La reprise constatée depuis deux saisons s’explique par le retour progressif de marchés émetteurs historiques (France, Allemagne, Royaume-Uni, Belgique, Pays-Bas), la réactivation de tour-opérateurs européens, notamment sur le segment balnéaire long séjour et la progression lente mais régulière du marché national, de plus en plus sensible aux offres hôtelières renouvelées, aux résidences touristiques et aux expériences liées au bien-être et au sport.
Contrairement à certaines destinations marocaines où la reprise a été principalement dopée par des flux opportunistes, Agadir a su reconstruire une fréquentation plus structurée, en lien avec son ADN propre de soleil hivernal, surf, nature, sport, détente longue durée.
Le rapport d’activité du CRT Agadir Souss-Massa met, en effet, en avant une année dense en actions ponctuée de campagnes de communication ciblées, opérations marketing digitales, invitations d’agents de voyages et de journalistes étrangers, participation à des salons internationaux, partenariats avec des acteurs des niches surf, bien-être, tourisme sportif, écotourisme…
Aujourd’hui, la destination communique simultanément sur son littoral et ses plages, son arrière-pays (Paradise Valley, Tafraout, Taroudant), le surf et les sports de glisse, le tourisme de bien-être et de thalasso, le tourisme rural et écologique, le golf et le sport.
Cette richesse constitue d’ailleurs la force touristique du territoire. On souhaiterait toutefois qu’Agadir affirme, sur le plan international, une identité territoriale et touristique unique, puissante et mémorisable, comparable à celle de destinations concurrentes comme Tenerife, Algarve ou Antalya.

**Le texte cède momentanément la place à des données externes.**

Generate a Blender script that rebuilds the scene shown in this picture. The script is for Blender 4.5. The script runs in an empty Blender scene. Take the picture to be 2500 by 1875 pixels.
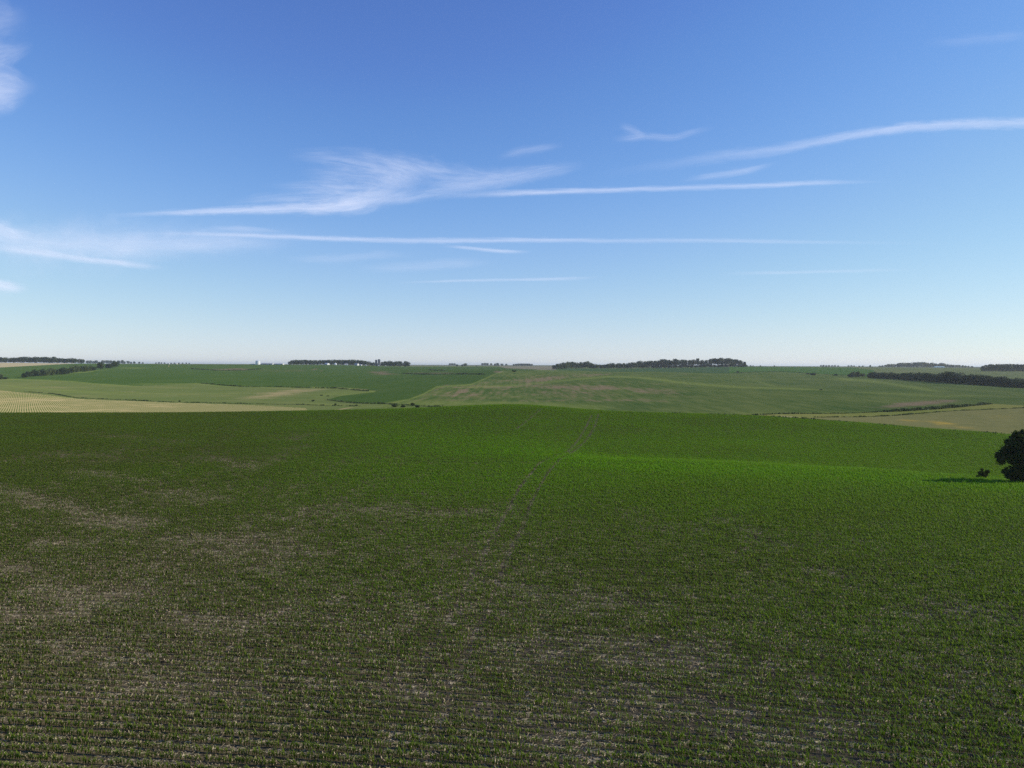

Plusieurs professionnels évoquent en privé la nécessité d’une véritable plateforme de marque territoriale unifiée, portée conjointement par le CRT, la région et les opérateurs privés.
Parmi les priorités soulevées lors de l’Assemblée Générale, la question de la connectivité aérienne est apparue comme le talon d’Achille le plus préoccupant.
Si certaines liaisons ont été rétablies, il subsiste quand même une dépendance excessive à la saisonnalité, accompagnée d’une faible densité de vols directs depuis des marchés secondaires européens et une connectivité domestique encore sous-optimisée par rapport à Marrakech ou Tanger. Et, en partant, plusieurs acteurs ont plaidé pour une stratégie proactive plus agressive à travers des packages davantage renforcés d’incitation aux compagnies aériennes, mutualisation des budgets région / CRT / hôteliers et implication directe des grands groupes touristiques locaux dans la négociation des lignes.
D’ailleurs , sans cette relance aérienne renforcée, toute stratégie marketing en général, aussi brillante soit-elle, restera partielle.
Autre enjeu soulevé avec lucidité a trait au déficit en animation culturelle structurée et permanente.
Si Agadir dispose d’infrastructures, d’espaces de promenade, de plages rénovées, le manque d’événements à forte identité, récurrents et exportables, limite la capacité de la destination à prolonger la durée moyenne de séjour, fidéliser certains profils de visiteurs (urbains, jeunes, CSP+) et à se différencier d’autres stations balnéaires uniformisées. Oui, en plus des festivals ponctuels, ce sont de véritables hubs culturels, créatifs et artistiques permanents qui y seraient les bienvenus via des lieux hybrides entre art, artisanat, musique, gastronomie et innovation locale.
L’Assemblée Générale a réaffirmé la mobilisation des institutions régionales en faveur du tourisme. Soutiens financiers, accompagnement stratégique, mise à niveau des infrastructures sachant que le discours politique est clair là-dessus.
Cependant, à l’heure où le Maroc rebat ses cartes touristiques nationales (Fez-Meknès en renouveau culturel, Dakhla en vitrine écologique, Tanger en hub créatif, Ouarzazate en cinétourisme et tourisme saharien), Agadir ne peut plus se contenter d’un repositionnement progressif.